Exactly the lines from the start of the data through the line containing "scene.camera = cam" should be output, with both ends kept and nothing added.

**** Data section

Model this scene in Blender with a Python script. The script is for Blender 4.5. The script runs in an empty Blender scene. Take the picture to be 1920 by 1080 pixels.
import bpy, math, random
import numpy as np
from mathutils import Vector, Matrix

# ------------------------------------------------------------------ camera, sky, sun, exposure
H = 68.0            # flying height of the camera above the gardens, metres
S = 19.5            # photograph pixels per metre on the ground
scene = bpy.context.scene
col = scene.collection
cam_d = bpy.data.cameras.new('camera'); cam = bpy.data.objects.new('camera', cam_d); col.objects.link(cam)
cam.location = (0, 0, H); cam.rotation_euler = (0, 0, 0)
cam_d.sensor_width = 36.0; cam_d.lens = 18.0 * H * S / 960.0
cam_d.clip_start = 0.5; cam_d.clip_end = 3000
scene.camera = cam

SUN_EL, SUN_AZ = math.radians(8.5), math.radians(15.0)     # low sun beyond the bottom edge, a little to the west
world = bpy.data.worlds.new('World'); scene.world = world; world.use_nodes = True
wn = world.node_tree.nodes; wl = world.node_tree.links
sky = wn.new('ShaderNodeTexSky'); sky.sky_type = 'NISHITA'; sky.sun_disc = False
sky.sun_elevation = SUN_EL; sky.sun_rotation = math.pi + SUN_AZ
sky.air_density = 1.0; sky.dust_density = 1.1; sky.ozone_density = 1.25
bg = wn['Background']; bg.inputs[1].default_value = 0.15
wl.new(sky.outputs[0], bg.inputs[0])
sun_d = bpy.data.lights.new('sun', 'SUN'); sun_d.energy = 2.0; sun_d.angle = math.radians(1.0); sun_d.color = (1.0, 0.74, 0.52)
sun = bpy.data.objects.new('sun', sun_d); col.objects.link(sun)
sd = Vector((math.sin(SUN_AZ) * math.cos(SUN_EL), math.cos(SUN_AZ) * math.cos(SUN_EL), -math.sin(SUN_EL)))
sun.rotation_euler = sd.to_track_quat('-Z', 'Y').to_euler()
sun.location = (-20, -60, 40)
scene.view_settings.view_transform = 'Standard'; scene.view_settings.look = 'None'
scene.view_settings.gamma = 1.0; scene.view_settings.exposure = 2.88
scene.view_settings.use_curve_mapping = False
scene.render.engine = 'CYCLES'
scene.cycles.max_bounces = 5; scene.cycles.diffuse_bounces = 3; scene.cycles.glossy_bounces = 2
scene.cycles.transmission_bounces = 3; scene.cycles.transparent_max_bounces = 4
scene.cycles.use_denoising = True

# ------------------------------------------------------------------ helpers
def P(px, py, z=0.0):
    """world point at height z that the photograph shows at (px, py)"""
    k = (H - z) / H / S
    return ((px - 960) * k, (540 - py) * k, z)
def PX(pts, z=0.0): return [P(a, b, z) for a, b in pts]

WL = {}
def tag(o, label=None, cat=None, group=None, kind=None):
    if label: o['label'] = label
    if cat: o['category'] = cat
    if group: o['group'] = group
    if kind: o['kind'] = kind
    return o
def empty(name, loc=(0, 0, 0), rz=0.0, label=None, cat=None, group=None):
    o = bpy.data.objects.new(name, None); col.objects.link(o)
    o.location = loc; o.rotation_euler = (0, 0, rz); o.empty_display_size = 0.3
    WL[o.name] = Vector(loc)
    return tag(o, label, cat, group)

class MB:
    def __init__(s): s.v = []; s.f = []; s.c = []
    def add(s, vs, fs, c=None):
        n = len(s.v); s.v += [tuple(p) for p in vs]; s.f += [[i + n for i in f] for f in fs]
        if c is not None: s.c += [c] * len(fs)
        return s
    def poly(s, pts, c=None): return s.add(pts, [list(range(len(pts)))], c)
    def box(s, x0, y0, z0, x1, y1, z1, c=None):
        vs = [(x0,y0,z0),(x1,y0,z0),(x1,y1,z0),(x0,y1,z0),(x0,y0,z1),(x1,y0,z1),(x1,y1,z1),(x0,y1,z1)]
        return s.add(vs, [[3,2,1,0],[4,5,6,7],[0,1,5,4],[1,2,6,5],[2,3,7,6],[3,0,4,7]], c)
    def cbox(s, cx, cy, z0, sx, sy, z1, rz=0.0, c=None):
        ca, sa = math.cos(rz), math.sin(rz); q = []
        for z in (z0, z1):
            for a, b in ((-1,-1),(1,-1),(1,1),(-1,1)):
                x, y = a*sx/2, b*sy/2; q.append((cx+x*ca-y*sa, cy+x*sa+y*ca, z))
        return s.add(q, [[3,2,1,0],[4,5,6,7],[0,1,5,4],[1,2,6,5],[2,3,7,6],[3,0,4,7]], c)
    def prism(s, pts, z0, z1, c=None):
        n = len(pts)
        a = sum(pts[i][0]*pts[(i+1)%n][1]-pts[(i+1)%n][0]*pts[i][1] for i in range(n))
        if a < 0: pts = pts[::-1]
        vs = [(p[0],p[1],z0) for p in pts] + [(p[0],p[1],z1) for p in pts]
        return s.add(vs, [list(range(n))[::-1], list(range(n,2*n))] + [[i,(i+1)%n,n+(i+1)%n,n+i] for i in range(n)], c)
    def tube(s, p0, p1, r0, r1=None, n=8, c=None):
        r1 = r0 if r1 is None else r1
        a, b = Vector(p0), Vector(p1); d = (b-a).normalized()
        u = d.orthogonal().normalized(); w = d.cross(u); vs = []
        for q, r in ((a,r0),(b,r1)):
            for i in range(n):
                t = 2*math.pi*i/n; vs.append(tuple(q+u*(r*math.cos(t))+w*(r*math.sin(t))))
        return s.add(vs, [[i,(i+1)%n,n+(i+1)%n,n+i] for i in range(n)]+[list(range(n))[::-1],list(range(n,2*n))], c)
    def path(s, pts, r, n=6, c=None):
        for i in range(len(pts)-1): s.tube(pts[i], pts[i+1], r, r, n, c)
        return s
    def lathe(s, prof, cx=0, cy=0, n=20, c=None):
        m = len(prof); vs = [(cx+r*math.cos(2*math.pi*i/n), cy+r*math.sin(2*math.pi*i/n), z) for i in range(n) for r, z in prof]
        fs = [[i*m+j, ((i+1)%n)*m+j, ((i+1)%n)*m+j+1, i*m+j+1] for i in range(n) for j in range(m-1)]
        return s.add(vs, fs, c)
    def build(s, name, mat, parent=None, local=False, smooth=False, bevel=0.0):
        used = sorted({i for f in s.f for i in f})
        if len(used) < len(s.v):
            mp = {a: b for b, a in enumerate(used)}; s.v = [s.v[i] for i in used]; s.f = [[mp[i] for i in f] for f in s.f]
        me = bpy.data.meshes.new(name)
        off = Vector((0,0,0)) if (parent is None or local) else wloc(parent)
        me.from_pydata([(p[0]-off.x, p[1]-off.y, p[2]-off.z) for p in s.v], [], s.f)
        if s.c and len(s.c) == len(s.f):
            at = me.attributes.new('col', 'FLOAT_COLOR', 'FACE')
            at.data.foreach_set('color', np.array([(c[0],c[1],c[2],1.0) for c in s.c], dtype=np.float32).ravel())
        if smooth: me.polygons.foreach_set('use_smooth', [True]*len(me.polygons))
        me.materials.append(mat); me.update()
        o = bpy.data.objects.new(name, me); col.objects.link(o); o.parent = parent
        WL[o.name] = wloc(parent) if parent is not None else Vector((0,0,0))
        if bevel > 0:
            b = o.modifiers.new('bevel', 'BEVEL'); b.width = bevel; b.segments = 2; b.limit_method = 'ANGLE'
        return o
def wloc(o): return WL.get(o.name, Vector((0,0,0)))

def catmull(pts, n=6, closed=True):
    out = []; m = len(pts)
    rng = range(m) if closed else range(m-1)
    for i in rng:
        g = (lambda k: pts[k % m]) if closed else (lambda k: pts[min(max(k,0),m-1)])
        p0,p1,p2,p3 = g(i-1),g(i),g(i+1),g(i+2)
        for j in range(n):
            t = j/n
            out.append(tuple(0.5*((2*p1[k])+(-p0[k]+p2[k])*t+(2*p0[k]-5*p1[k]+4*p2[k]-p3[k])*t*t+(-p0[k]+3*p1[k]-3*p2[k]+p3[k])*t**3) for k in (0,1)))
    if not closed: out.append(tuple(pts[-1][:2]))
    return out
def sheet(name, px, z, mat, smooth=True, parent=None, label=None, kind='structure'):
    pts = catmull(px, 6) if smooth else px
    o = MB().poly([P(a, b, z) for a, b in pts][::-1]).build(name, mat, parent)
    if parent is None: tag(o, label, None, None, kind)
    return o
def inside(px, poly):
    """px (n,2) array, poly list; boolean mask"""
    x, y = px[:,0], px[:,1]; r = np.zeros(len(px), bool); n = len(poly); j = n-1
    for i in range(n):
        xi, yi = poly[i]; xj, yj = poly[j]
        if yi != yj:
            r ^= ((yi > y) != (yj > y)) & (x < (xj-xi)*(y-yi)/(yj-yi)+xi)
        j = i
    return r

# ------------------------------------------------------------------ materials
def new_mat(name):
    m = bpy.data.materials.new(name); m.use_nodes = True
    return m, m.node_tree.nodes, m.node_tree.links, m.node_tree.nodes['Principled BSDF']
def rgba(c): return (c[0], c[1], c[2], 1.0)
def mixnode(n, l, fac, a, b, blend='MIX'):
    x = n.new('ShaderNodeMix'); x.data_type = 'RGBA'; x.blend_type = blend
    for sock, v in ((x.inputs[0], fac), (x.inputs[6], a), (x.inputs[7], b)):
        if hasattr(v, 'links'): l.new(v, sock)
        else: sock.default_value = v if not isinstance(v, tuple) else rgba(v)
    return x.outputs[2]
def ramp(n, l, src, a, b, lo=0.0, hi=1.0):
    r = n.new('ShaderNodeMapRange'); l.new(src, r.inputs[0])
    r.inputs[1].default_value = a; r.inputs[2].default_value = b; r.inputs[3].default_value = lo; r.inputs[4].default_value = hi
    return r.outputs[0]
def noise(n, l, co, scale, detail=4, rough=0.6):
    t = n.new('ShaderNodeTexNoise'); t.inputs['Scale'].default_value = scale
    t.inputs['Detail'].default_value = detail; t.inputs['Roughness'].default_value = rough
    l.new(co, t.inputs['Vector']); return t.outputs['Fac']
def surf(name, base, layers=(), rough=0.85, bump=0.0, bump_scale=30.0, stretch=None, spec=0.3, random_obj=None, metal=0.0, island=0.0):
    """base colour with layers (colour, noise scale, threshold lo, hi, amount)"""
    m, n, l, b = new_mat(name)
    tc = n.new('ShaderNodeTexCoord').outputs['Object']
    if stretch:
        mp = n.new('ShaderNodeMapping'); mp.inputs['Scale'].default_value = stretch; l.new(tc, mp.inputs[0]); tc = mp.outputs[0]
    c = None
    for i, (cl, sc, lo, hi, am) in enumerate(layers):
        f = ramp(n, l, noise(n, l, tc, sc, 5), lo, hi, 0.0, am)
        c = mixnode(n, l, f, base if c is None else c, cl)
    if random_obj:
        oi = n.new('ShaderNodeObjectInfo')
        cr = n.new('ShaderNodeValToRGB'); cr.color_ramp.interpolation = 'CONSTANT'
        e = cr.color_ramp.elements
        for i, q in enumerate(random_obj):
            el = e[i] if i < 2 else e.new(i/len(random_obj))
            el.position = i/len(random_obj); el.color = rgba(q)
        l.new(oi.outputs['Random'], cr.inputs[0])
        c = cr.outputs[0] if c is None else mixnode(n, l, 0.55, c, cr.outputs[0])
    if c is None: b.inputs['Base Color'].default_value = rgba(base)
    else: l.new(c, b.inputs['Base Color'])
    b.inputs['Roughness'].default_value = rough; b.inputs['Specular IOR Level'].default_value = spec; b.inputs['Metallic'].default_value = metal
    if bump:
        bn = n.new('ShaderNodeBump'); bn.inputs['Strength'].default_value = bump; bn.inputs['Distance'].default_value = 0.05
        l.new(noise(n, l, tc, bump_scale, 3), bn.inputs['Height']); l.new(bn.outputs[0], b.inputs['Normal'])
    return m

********

Solved exercise:
Model this scene in Blender with a Python script. The script is for Blender 4.5. The script runs in an empty Blender scene. Take the picture to be 1920 by 1080 pixels.
import bpy, math, random
import numpy as np
from mathutils import Vector, Matrix

# ------------------------------------------------------------------ camera, sky, sun, exposure
H = 68.0            # flying height of the camera above the gardens, metres
S = 19.5            # photograph pixels per metre on the ground
scene = bpy.context.scene
col = scene.collection
cam_d = bpy.data.cameras.new('camera'); cam = bpy.data.objects.new('camera', cam_d); col.objects.link(cam)
cam.location = (0, 0, H); cam.rotation_euler = (0, 0, 0)
cam_d.sensor_width = 36.0; cam_d.lens = 18.0 * H * S / 960.0
cam_d.clip_start = 0.5; cam_d.clip_end = 3000
scene.camera = cam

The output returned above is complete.